For preparing volumes for print, at first we used Critical Edition Typesetter. When Classical Text Editor became available we used a VBA procedure to turn CET files into MS Word files with specially formatted footnotes, files that could be imported into CTE. See DialArchive for the various documents and procedures written to assist the various transitions in technology.


Work still to be done.

The account of the manuscripts needs to be updated, and may need further updates to link to digitised manuscripts as libraries make them available online. I doubt we will otherwise change much in the account of the manuscripts.

Some chapters of 1 Dial. 6 and 7 have not yet been translated.

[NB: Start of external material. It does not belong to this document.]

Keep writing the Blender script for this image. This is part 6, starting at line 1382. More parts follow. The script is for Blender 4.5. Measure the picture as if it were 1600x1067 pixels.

My account of Ockham's academic philosophy and theology (to which readers are referred in vol.43 p.14 n.50) still needs much work, especially a more thorough and more up-to-date study of the secondary literature.

It might be useful to post translation of parts of Contra Benedictum.

It might be useful to make a study of the various tabule found in a number of the manuscripts. See here.

More work might be done on the use later writers made of Ockham's Dialogus; see the references in Monica Brinzei's review of ABMA vol.43.